Sunday, July 27, 2008

Coyote vs. Roadrunner: Lessons for Screenwriting

Everything I know about character development I learned by watching Roadrunner cartoons.

Each character -- Wile E. Coyote and the Roadrunner – have their own motivations and obey their own distinct rules of behavior. Chuck Jones defined some of these rules when the cartoon was created.
  • The Roadrunner just wants to run down the highway. He won’t do anything aggressive to the coyote except by saying “Beep, Beep!”
  • The Coyote just wants to catch the Roadrunner. Unable to do it by speed alone, he calls on his wits and the products of the Acme Corporation to try to achieve his goal. He is ultimately defeated by his own intentions, thwarted by forces he doesn’t understand (physics, the Roadrunner).
When these characters interact, it is the purest form of what I call "existential story conflict" or "existential filmmaking."

Existential story conflict works like this: A protagonist with obvious goals (the Coyote) does his clever best to achieve these goals (through the use of Acme products) but he is thwarted by mysterious forces he doesn't understand (the Roadrunner and the laws of physics). Eventually, however, he does understand them (by experiencing the painful effects of his scheme).

In the cartoons, there is no character change. The Coyote "learns his lesson" by receiving the bad effects of his scheme, but he doesn't learn anything in the long term. In more complex films, the protagonist does change, by learning about both himself and his opponent.

An existential story is a voyage of discovery, driven by the protagonist's simple goal. The mysterious force is explored, and eventually the roots of its behavior are uncovered.

The whole story is based on a simple principle: the motivations of a character, while plain to them, may not be obvious to someone else. The other person has to discover these motivations by a series of experiments, which is what makes up the bulk of the story.

  • In 2001, the astronaut Dave is the obviously motivated protagonist. He just wants to complete his mission. Hal 9000 is the mysterious force: He seems to want to kill Dave and his colleagues. When Hal sings "Daisy", we learn something about Hal's motivations: That he isn't just a killer computer but something of a grown-up child like the rest of us.
  • In Barton Fink, the title-named protagonist just wants to write a screenplay. His salesman neighbor seems to just want to help, but he turns out to be a mysterious force with more sinister motivations. The resolution comes when those sinister motivations are revealed.
  • In the Truman Show, Truman is the innocent protagonist, just trying to make sense of life. The mysterious force he is trying to understand is the TV show that has been created all around him. Eventually, he comes to understand that it is a TV show, and this allows his escape.
All of the great existential films are like this: A simple protagonist we can identify with is trying to make sense of mysterious forces. Those mysterious forces are eventually understood and turn out to be just as simple as the protagonist.

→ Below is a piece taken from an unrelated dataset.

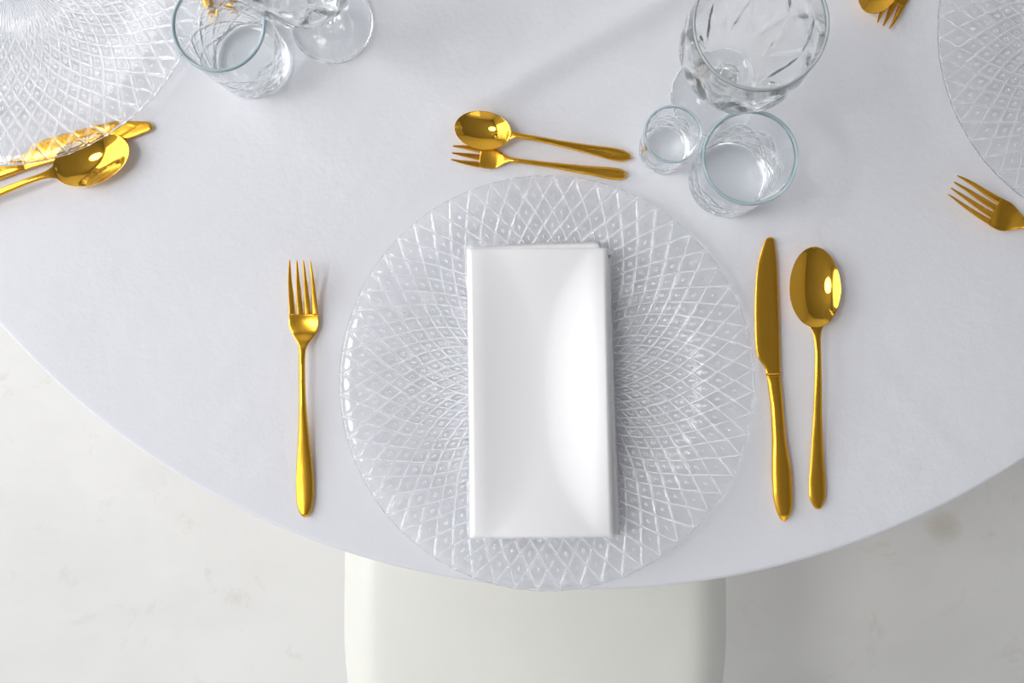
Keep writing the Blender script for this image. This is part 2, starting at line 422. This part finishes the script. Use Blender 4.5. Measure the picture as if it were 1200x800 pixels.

All these stories are essentially the same as Coyote vs. Roadrunner (or more precisely, Coyote vs. the World). The protagonist has simple motivations that power the course of the whole story. (Most of the running time of cartoons consist of the Coyote assembling his Acme devices.) The substance of the film is how the Coyote sets out to get the Roadrunner, but the surprise is how the opposing forces have different plans. The resolution comes when the Coyote eventually grasps the opposing forces -- usually by being whacked on the head by them!